Enter John Bender. While Bender had started off as simply a grab for attention from her quibbling parents, it soon became apparent that he was much more than that. Reforming John Bender would become Claire's personal Fix-Her-Upper, the challenge that would bring fulfilment to her otherwise vacuous life. And she loved him for it.
Despite initial misgivings about Bender, Claire's conservative parents came round to the young man, admiring his 'organic entrepreneurial spirit' and it wasn't long before the couple was happily married. Claire studied PR and encouraged John to enrol in a community college course in business studies. When he wavered with his software design idea, she pushed him forward.
She was also successful in her own right. Upon graduating, she entered into a big-name PR firm and managed several big accounts during the early '90s, including for Sega, Pepsi Max, and Janet Jackson. She voted Clinton in '92, purely out of respect for his rapport with the common man, but swung right in 2000, under the influence of her husband's anti-tax, small government crusade.

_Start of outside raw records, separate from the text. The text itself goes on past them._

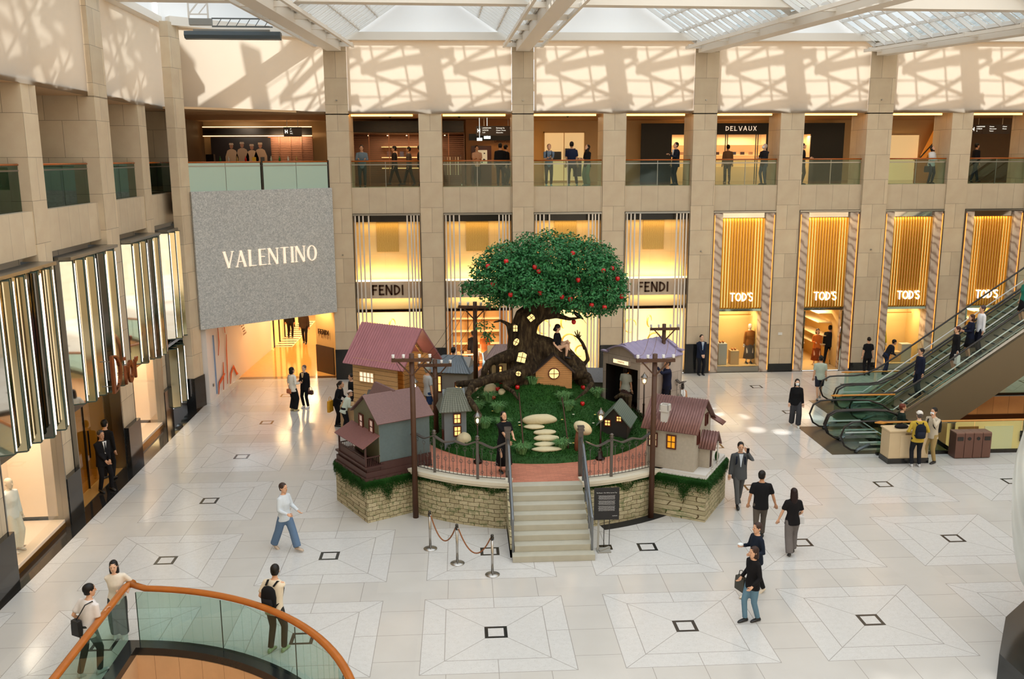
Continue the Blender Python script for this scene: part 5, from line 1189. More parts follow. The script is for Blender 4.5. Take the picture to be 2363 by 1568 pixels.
# ================================================================= LITTLE HOUSES
def clap_mat(name, col, per=.045, vert=False):
    if name in MATS: return MATS[name]
    k = NT(name); sp = k.node('SeparateXYZ'); k.link(k.coord(), sp.inputs[0]); f = k.math('FRACT', k.math('DIVIDE', k.math('ADD', sp.outputs[0], sp.outputs[1]) if vert else sp.outputs[2], per))
    ln = k.math('LESS_THAN', f, .13); n = k.noise(14, 3); c = lin(col)
    k.setc(k.mix(k.math('MULTIPLY', ln, .75), k.mix(n, tuple(v*.85 for v in c[:3])+(1,), tuple(min(1, v*1.12) for v in c[:3])+(1,)), tuple(v*.25 for v in c[:3])+(1,))); k.rough(.7); k.bump(f, .006, .8); MATS[name] = k.m; return k.m
def roofplane(mb, e0, e1, r0, r1, kind='sine', n=16, amp=.02, th=.03):
    """e0-e1 eave edge, r0-r1 ridge edge; profile waves along the edge"""
    e0, e1, r0, r1 = map(Vector, (e0, e1, r0, r1)); nrm = (e1-e0).cross(r0-e0).normalized()
    if nrm.z < 0: nrm = -nrm
    N = n*6; g = []
    rows = 1 if kind != 'tile' else 7
    for j in range(rows+1):
        f = j/rows; row = []
        for i in range(N+1):
            t = i/N; ph = (t*n) % 1
            a = amp*math.sin(2*PI*t*n) if kind == 'sine' else (amp if (ph < .2) else 0) if kind == 'rib' else amp*(1-ph) if kind == 'tile' else 0
            row.append(e0.lerp(e1, t).lerp(r0.lerp(r1, t), f)+nrm*(a+th))
        g.append(row)
    V = [[mb.bm.verts.new(p) for p in row] for row in g]
    for j in range(rows):
        for i in range(N): f_ = mb.bm.faces.new((V[j][i], V[j][i+1], V[j+1][i+1], V[j+1][i])); f_.smooth = kind == 'sine'
    B = [mb.bm.verts.new(p) for p in (e0, e1, r1, r0)]; mb.bm.faces.new(B[::-1])
    for (a, b, c, d) in ((B[0], B[3], V[rows][0], V[0][0]), (B[1], V[0][N], V[rows][N], B[2])): mb.bm.faces.new((a, b, c, d))
    mb.bm.faces.new([B[0]]+V[0]+[B[1]])
    mb.bm.faces.new([B[2]]+V[rows][::-1]+[B[3]])
def shingle(name, col, per=.05):
    if name in MATS: return MATS[name]
    k = NT(name); sp = k.node('SeparateXYZ'); k.link(k.coord(), sp.inputs[0]); f = k.math('FRACT', k.math('DIVIDE', sp.outputs[2], per)); ln = k.math('LESS_THAN', f, .22); n = k.noise(20, 3); c = lin(col)
    k.setc(k.mix(k.math('MULTIPLY', ln, .6), k.mix(n, tuple(v*.8 for v in c[:3])+(1,), tuple(min(1, v*1.2) for v in c[:3])+(1,)), tuple(v*.3 for v in c[:3])+(1,))); k.rough(.65); MATS[name] = k.m; return k.m
def body(mb, x0, x1, y0, y1, z0, ze, zr, axis='x'):
    """gabled body; ridge along axis"""
    if axis == 'x':
        ym = (y0+y1)/2; M = Matrix(((0, 0, 1, x0), (1, 0, 0, 0), (0, 1, 0, 0), (0, 0, 0, 1))); mb.prism([(y0, z0), (y1, z0), (y1, ze), (ym, zr), (y0, ze)], x1-x0, M)
    else:
        xm = (x0+x1)/2; M = Matrix(((1, 0, 0, 0), (0, 0, -1, y1), (0, 1, 0, 0), (0, 0, 0, 1))); mb.prism([(x0, z0), (x1, z0), (x1, ze), (xm, zr), (x0, ze)], y1-y0, M)
    return mb
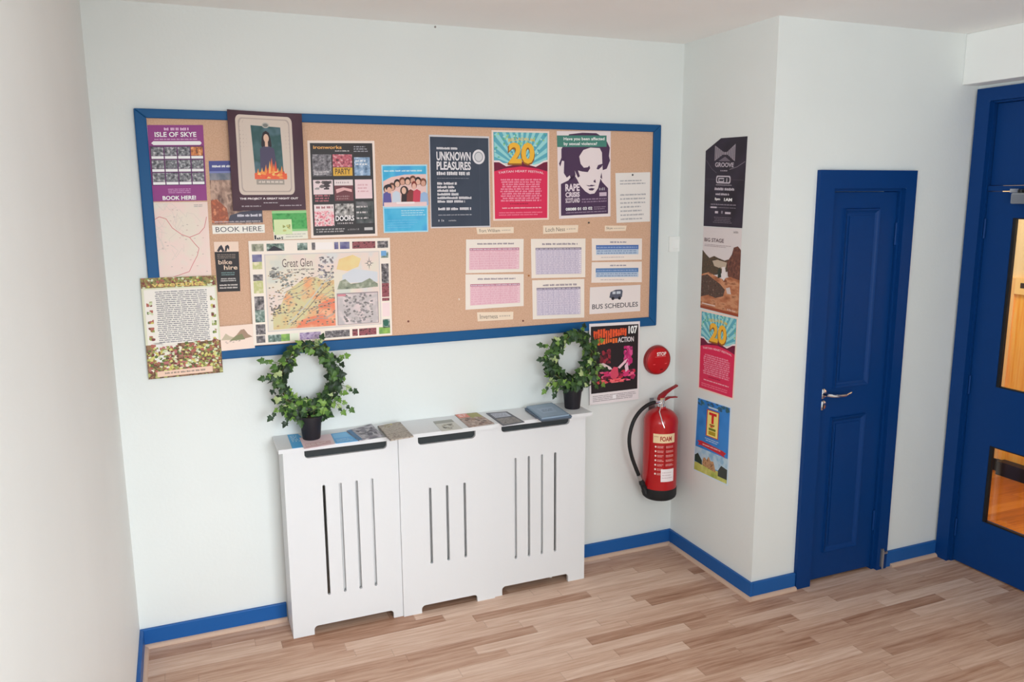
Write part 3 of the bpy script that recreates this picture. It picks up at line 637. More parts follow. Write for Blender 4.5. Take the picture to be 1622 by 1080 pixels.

By 2008, Claire's talent for PR had started to get noticed by the right people in Washington. When she received a call to help out a struggling Hilary Clinton in the race against Obama to secure the Democratic nomination, Claire couldn't refuse. That fall she came up with her best idea yet – the infamous 'red phone' ad.
Despite Clinton's failed run at the presidency, Claire stayed in Washington and it wasn't long before she had made the seamless transition from Clinton to the other side of politics, recruited by the Koch brothers to work on strategies for undermining the Obama administration in the lead-up to 2012.
The focus of the site seems to be on characters from US and Australian TV, which leaves something of a gap in the market. What would Detective Inspector Jack Regan have made of members of the Met being bussed up to the Yorkshire coalfields to put striking miners in their place? Would Tom Good, having presumably ended the 1970s as a classic wooly Liberal, have ended up in the Green Party, or been seduced by New Labour? Would Alan B'Stard still be a Tory?